Le projet adressé aux professeurs et administrateurs du Muséum national d’histoire naturelle précise les objectifs en termes de connaissance de l’histoire naturelle : « Projet de voyage à exécuter par ordre du Gouvernement français & dont le but est de rectifier la position des différentes Isles & écueils connus dans l’étendue des Mers du Sud ; approfondir le caractère & les meurs des Peuples répandus sur cette partie du Globe ; leur donner une Idée de nos Arts & Manufactures, faire naître parmi eux le besoin de nos productions ; connoitre celles de leur sol, & enfin en rapporter pour l’Instruction publique & l’utilité économique de la France, les Quadrupèdes, Oiseaux, Végétaux & Minéraux, utiles aux progrès des Sciences & avantageux au Commerce National ».
Le voyage d’un jeune havrais
La décision de mener à bien l’expédition est prise en mars 1800, il faut ensuite trouver un capitaine apte à mener ce périple. Ce sera Nicolas Baudin (1754-1803) : il est habitué aux navigations difficiles et à la conduite de voyage naturaliste.
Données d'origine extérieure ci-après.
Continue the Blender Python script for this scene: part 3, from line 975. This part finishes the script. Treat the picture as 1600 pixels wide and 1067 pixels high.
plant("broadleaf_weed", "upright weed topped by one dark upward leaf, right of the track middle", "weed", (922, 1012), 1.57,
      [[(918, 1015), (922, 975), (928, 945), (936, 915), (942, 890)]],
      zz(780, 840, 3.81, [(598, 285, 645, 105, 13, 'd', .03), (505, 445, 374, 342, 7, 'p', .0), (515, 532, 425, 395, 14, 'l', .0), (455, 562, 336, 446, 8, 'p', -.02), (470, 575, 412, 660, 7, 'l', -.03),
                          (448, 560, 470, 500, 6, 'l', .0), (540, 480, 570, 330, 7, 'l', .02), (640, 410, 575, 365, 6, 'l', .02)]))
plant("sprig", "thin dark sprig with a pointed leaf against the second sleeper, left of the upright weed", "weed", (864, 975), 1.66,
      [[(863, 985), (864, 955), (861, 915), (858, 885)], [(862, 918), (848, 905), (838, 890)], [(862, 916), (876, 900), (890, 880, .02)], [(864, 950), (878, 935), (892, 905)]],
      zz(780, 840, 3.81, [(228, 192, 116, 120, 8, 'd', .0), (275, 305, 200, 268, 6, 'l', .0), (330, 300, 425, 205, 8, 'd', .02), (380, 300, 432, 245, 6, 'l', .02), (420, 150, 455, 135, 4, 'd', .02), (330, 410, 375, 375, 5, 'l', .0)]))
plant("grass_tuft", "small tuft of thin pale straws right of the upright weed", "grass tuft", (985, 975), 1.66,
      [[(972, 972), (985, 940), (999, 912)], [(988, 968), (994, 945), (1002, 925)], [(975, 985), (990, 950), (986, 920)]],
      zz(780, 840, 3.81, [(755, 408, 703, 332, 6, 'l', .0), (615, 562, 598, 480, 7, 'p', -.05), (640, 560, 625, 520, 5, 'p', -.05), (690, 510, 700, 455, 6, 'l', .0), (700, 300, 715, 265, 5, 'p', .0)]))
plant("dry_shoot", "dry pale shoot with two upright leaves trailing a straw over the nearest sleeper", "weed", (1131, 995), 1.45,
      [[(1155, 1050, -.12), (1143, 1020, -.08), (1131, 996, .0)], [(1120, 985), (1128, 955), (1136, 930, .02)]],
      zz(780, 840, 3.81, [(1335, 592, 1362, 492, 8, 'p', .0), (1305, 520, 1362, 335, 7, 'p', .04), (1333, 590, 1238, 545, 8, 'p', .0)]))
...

Il choisit des bateaux adaptés à la navigation dans des mers australes aux conditions météorologiques périlleuses (la corvette Le Géographe et la gabarre Le Naturaliste), et forme l’équipage au plus vite. En effet, le départ de l’expédition est prévu pour octobre de la même année ! Sur ces deux navires vont embarquer plus de 200 personnes. Parmi elles, une quarantaine de savants dont des cartographes, des scientifiques mais aussi des artistes et des naturalistes, afin de rapporter un maximum d’informations, ainsi que l’équipage des navires.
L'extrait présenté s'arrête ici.